--- Start of Record set ---

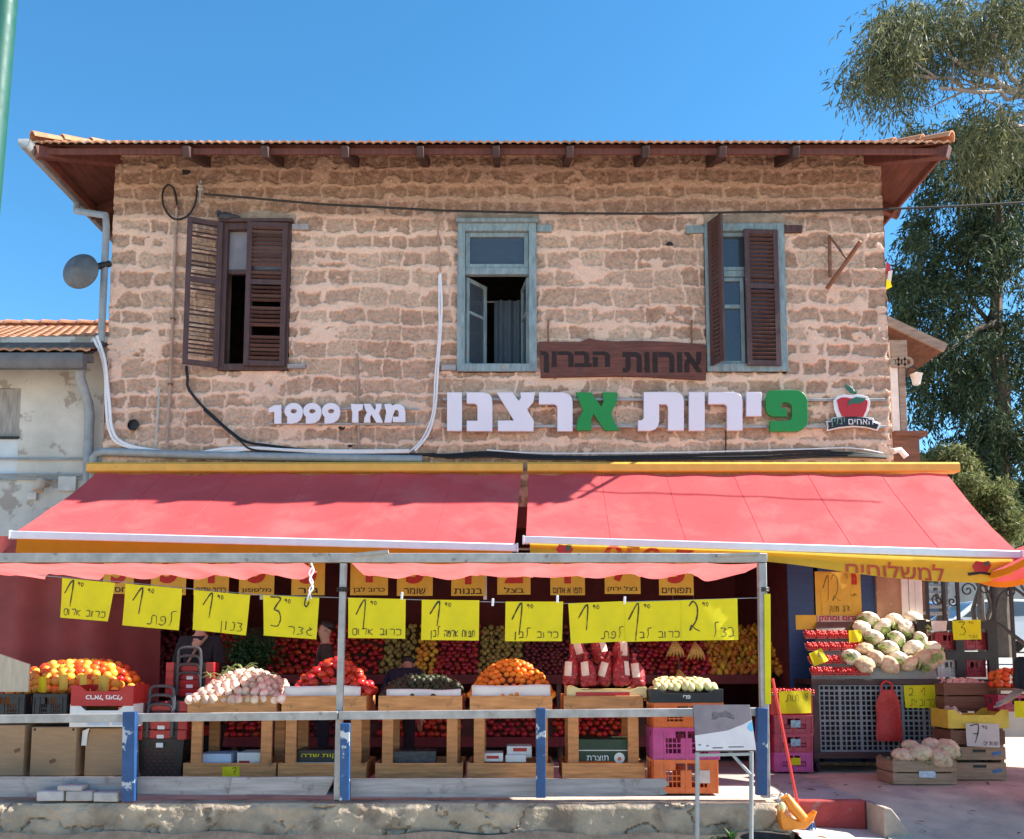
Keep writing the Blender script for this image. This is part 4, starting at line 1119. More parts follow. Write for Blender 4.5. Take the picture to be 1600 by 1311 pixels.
mb = MB(); mb.ball((C_X + .02, 8.2, -.14), (.10, .16, .22), 24, 14, lambda d: 1 + .10 * math.sin(9 * d.x + 4 * d.z) * math.cos(7 * d.y + 5 * d.z))
tag(mb.build('wall_end_stone', mat('sunlit_pale_stone', (.62, .58, .50), .9, .25, 5, .6, 25, worn=(.34, .28, .22), wscale=6, wlo=.55, whi=.65)), 'lumpy low wall end by the orange dustpan, sunlight painted into its pale colour', 'wall')  # pale base colour carries the sunlight falling on this corner
mb = MB()
mb.grid(lambda u, v: (-6.6 + (C_X + 6.6) * u, 7.80 + .2 * v + .05 * math.sin(20 * u), STREET_Z + .02 + .07 * v ** 2 + .015 * math.sin(60 * u) * v), 120, 4)
tag(mb.build('kerb_dirt', mat('dark_gutter_dirt', (.045, .038, .034), .95, .4, 6, .6, 30)), kind='structure')

frame = thing('stall_frame', (-.9, FY, 0), 'grey steel frame of two posts and a long top beam', 'frame')
mb = MB(); mb.bar(P(-60, 872, FY), P(1197, 872, FY), .085, .085); mb.build('top_beam', GALV, frame, bevel=.006)
mb = MB(); mb.bar(P(556, 867, FY - .06), P(607, 862, FY - .06), .05, .03); mb.build('clamp', GALV, frame)
mb = MB(); mb.bar(P(1120, 868, FY - .06), P(1186, 865, FY - .06), .05, .025); mb.build('clamp', GALV, frame)
mb = MB(); mb.bar(P(537, 880, FY), P(527, 1250, FY - .02), .06, .06, (0, 1, 0)); mb.build('post', GALV, frame, bevel=.006)
mb = MB(); mb.bar(P(1190, 880, FY), P(1196, 1246, FY - .02), .075, .075, (0, 1, 0)); mb.build('post', GALV, frame, bevel=.006)
mb = MB(); a, b = P(1199, 928, FY - .06), P(1200, 1100, FY - .06); mb.bar(a, b, .055, .006, (0, 1, 0)); mb.build('yellow_strip', PAPERY, frame)
for px in (535, 1193):
    mb = MB()
    for dz in (0, .015, .03): mb.tube([P(px, 924, FY) + Vector((.05 * math.cos(a), .05 * math.sin(a), dz)) for a in [R(k * 30) for k in range(13)]], .006, 5)
    mb.build('cord_wrap', BLACK, frame)
# railing
rail = thing('railing', (-1.0, FY - .08, 0), 'street railing of grey rails on blue posts with weathered boards', 'railing')
mb = MB(); mb.bar(P(-40, 1124, FY - .1), P(528, 1118, FY - .1), .055, .075); mb.build('hand_rail', GALV, rail, bevel=.005)
mb = MB(); mb.bar(P(530, 1118, FY - .1), P(1184, 1112, FY - .1), .055, .075); mb.build('hand_rail', GALV, rail, bevel=.005)
BLUEW = mat('chipped_blue_steel', (.012, .07, .20), .5, .2, 6, .15, 40, worn=(.46, .48, .50), wscale=4.0, wlo=.60, whi=.62)
for p0, p1, w, m in (((204, 1112), (202, 1252), .115, BLUEP), ((540, 1130), (539, 1250), .085, BLUEW), ((845, 1106), (845, 1246), .085, BLUEP), ((1190, 1106), (1189, 1242), .095, BLUEP)):
    mb = MB(); mb.bar(P(*p0, FY - .15), P(*p1, FY - .15), w, .07, (0, 1, 0)); mb.build('post', m, rail, bevel=.005)
for q in ([(-40, 1214), (190, 1214), (190, 1244), (-40, 1246)], [(214, 1214), (390, 1214), (385, 1243), (214, 1241)], [(362, 1215), (524, 1213), (509, 1243), (358, 1241)], [(548, 1217), (838, 1216), (838, 1246), (548, 1246)], [(852, 1217), (1040, 1217), (1046, 1226), (1036, 1232), (1044, 1240), (1030, 1243), (852, 1245)]):
    pts = [P(x, y, FY - .02 - (.03 if q[0][0] == 362 else 0)) for x, y in q]
    yy = pts[0].y
    mb = MB(); mb.prism([(p.x, p.z) for p in pts], yy, yy + .028); mb.build('skirt_board', GREYWOOD, rail, bevel=.003)
# loose pavers on the wall
PV = mat('grey_paver', (.36, .34, .33), .9, .2, 8, .4, 60, rnd=.2)
for i, (pa, pb, y0, y1, dz, lab) in enumerate(((60, 102, 1235, 1251, 0, 'grey paver block, leftmost of the three lying on the low wall'), (105, 147, 1235, 1251, 0, 'middle grey paver block lying on the low wall'), (148, 188, 1237, 1252, 0, 'grey paver block on low wall nearest the blue post'), (92, 132, 1226, 1235, 0, 'thin grey slab lying on top of the paver blocks'))):
    a, b = P(pa, y1, 8.13), P(pb, y0, 8.13)
    mb = MB(); mb.box(((a.x + b.x) / 2, 8.15, (a.z + b.z) / 2), (b.x - a.x, .12, b.z - a.z), (0, 0, R(random.uniform(-4, 4)))); tag(mb.build('paver', PV, bevel=.012), lab, 'paver')
# sagging cloth roof between the beam and the awnings
def swag(pa, pb, n, lab, seed):
    x0, x1 = P(pa, 872, FY).x, P(pb, 872, FY).x
    rr = random.Random(seed); amp = [rr.uniform(.7, 1.3) for _ in range(n + 1)]; pk = [rr.uniform(.38, .62) for _ in range(n + 1)]
    def fn(u, v):
        s = u * n; i = min(int(s), n - 1); f = s - i
        tri = f / pk[i] if f < pk[i] else (1 - f) / (1 - pk[i])
        z = 2.235 - .028 - .034 * amp[i] * (1 - (1 - tri) ** 1.6) * (.35 + .65 * v) - .035 * v - .02 * v * math.exp(-((f - .04) / .05) ** 2) - (.010 * math.sin(40 * u + 3 * v) * v)
        y = FY + .05 + (.72 + .22 * tri + .1 * math.sin(5 * s)) * v
        return Vector((x0 + (x1 - x0) * u, y, z))
    mb = MB(); mb.grid(fn, n * 14, 8)
    tag(mb.build('cloth_roof', SWAG), lab, 'cloth')
swag(-70, 472, 6, 'scalloped faded red cloth slung behind the beam, left stretch', 3)
swag(548, 1196, 7, 'scalloped faded red cloth slung behind the beam, right stretch', 8)
# street lamp column on the left, close to the camera
t = thing('lamp_post', P(-2, 1311, 4.6) * 1.0 + Vector((0, 0, -.8)), 'green painted steel lamp post at the left edge of photo', 'lamp post')
p0 = P(-100, 1290, 4.6); p0.z = STREET_Z
mb = MB(); mb.tube([p0, P(-32, 420, 4.6), P(8, -20, 4.6), P(35, -330, 4.6)], [.085, .075, .068, .062], 20); mb.build('column', mat('sea_green_paint', (.012, .080, .062), .5, .1, 5, .05, spec=.3), t)
t.location = p0; 
for ch in t.children: ch.data.transform(Matrix.Translation(-(p0 - (P(-2, 1311, 4.6) + Vector((0, 0, -.8))))))
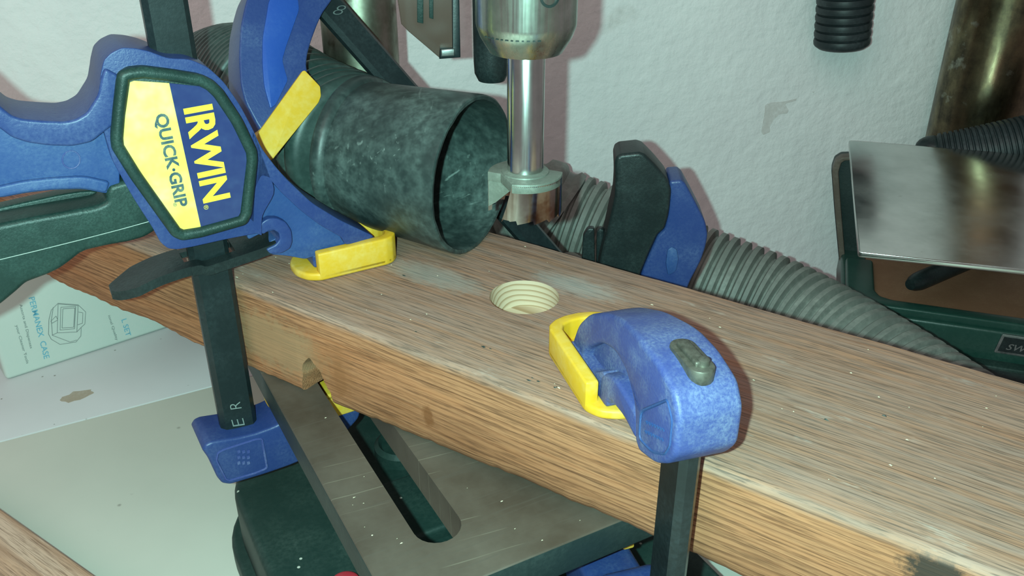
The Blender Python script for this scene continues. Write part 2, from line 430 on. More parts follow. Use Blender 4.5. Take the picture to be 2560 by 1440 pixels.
# ------------------------------------------------------------------ the setting: plaster wall and workbench
WD = Vector((.985, .1736, 0)); WN = Vector((-.1736, .985, 0))      # along the wall / into the wall
BENCH = -150.0
FW = Frame(WN * 604, WD)
bm = bmesh.new(); box(bm, -900, 1300, 0, 60, -700, 1100)
o = obj('wall_back', bm, PLASTER, None, FW); tag(o, kind='structure')
SMUDGE = worn('grey_brown_smudge', (.60, .57, .55), (.80, .79, .79), 1.0, .9, 400, 70, .1)
bm = bmesh.new()
for pts in ([(1912, 262), (1930, 256), (1960, 254), (1992, 246), (1990, 252), (1962, 260), (1972, 276), (1968, 284), (1948, 286), (1934, 300), (1924, 318), (1926, 330), (1908, 338), (1903, 330), (1908, 300), (1912, 280)], [(2030, 229), (2036, 229), (2034, 233)]):
    plate(bm, rnd(FW.tr(pts, -.15), .25, 1), -.15, .3, 0)
sm = obj('smudge', bm, SMUDGE, o)

s0 = at_z(0, 1105, BENCH); s1 = at_z(535, 965, BENCH); FB = Frame(s0.lerp(s1, .5), s1 - s0)
t = thing('workbench', FB, 'white laminate workbench top of two panels in front of the plaster wall', 'workbench')
def bl(*pts): return [tuple(FB.loc(Vector((x, y, 0))).xy) for x, y in pts]
seam = FB.loc(Vector((330, 0, 0)))
bm = bmesh.new(); L_ = FB.wld((-500, .8, 0)); R_ = FB.wld((640, .8, 0))
def wall_y(x): return (603 + .1736 * x) / .985
out = bl((L_.x, L_.y), (L_.x, wall_y(L_.x)), (-40, wall_y(-40)), (-2, 549)); out[-1] = (out[-1][0], .8); out[0] = (out[0][0], .8)
plate(bm, out, 0, -25, .4, 2, 'z'); obj('panel', bm, LAM_A, t)
edge = bl((6, 547), (60, 522), (112, 505), (153, 466), (178, 438), (206, 394), (300, 360), (420, 320), (420, -60)); edge[0] = (edge[0][0], -.2)
bm = bmesh.new(); plate(bm, [(-500, -.2)] + edge + [(-500, -420)], 0, -25, .4, 2, 'z'); obj('panel', bm, LAM_B, t); wb = t
bm = bmesh.new(); box(bm, -480, 200, -400, -30, -45, -25.2, .6); obj('support_board', bm, BROWN, t)

STAIN = worn('brown_stain', (.42, .34, .26), (.60, .57, .52), .9, .8)
bm = bmesh.new(); c_ = FB.loc(at_z(192, 990, BENCH)); pts = [(c_.x + (10 + 3 * noise.noise(Vector((i, 0, 3)))) * math.cos(i / 18 * 2 * math.pi) * (.9 + .5 * noise.noise(Vector((i * .9, 4, 1)))), c_.y + 5.5 * math.sin(i / 18 * 2 * math.pi) * (.9 + .7 * noise.noise(Vector((i * .7, 8, 1))))) for i in range(18)]
plate(bm, pts, .01, .12, 0, 1, 'z'); obj('stain', bm, STAIN, t)

# batten lying on the bench, lower left
a = at_z(0, 1270, BENCH + 18); b = at_z(240, 1440, BENCH + 18); FT = Frame((a.x, a.y, BENCH), (b.x - a.x, b.y - a.y, 0))
BAT = wood('batten_wood', (.42, .23, .15), (.70, .47, .36), 300, (0, -.03, -.06))
bm = bmesh.new(); box(bm, -260, 190, -70, 0, 0, 18, 1.2)
o = obj('wooden_batten', bm, BAT, None, FT); tag(o, 'light brown wooden batten lying on the bench in the lower left corner', 'batten')

# card box standing on the bench at left, printed face forward
p0 = at_z(30, 948, BENCH); p1 = at_z(375, 835, BENCH); FC = Frame((p0.x, p0.y, BENCH), (p1.x - p0.x, p1.y - p0.y, 0))
t = thing('tool_case_box', FC, 'pale green printed card box standing behind the left end of the plank', 'box')
bm = bmesh.new(); box(bm, -3, 128, 0, 24, 0, 90, 2.5); obj('carton', bm, BOXM, t)
def ctr(px, py):
    x, z = FC.tr([(px, py)], 0)[0]; return Vector((x, -.05, z))
A = ctr(71, 745); B = ctr(112, 900); X = (B - A); Y = Vector((-X.z, 0, X.x)) if False else Vector((-X.z, 0, X.x))
def boxtext(s, pa, pb, H, mat, nm='lettering'):
    A = ctr(*pa); X = ctr(*pb) - A; Y = Vector((-X.z, 0, X.x)); lettering(nm, s, A, X, Y, X.length, H, mat, t, .12, off=.04)
boxtext('PERMANEX  CASE', (71, 745), (110, 898), 3.3, CYINK)
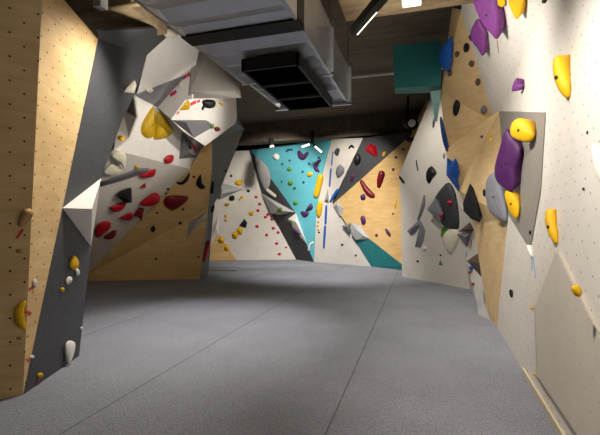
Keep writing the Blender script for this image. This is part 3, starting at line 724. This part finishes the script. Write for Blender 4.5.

--- End of Record set ---

» **Task details**
Transcribe exactly, with no pictures, the lines running from the first line of the material through the line holding "6, .6, 30)), kind='structure')".

» **Final result**
Keep writing the Blender script for this image. This is part 4, starting at line 1119. More parts follow. Write for Blender 4.5. Take the picture to be 1600 by 1311 pixels.
mb = MB(); mb.ball((C_X + .02, 8.2, -.14), (.10, .16, .22), 24, 14, lambda d: 1 + .10 * math.sin(9 * d.x + 4 * d.z) * math.cos(7 * d.y + 5 * d.z))
tag(mb.build('wall_end_stone', mat('sunlit_pale_stone', (.62, .58, .50), .9, .25, 5, .6, 25, worn=(.34, .28, .22), wscale=6, wlo=.55, whi=.65)), 'lumpy low wall end by the orange dustpan, sunlight painted into its pale colour', 'wall')  # pale base colour carries the sunlight falling on this corner
mb = MB()
mb.grid(lambda u, v: (-6.6 + (C_X + 6.6) * u, 7.80 + .2 * v + .05 * math.sin(20 * u), STREET_Z + .02 + .07 * v ** 2 + .015 * math.sin(60 * u) * v), 120, 4)
tag(mb.build('kerb_dirt', mat('dark_gutter_dirt', (.045, .038, .034), .95, .4, 6, .6, 30)), kind='structure')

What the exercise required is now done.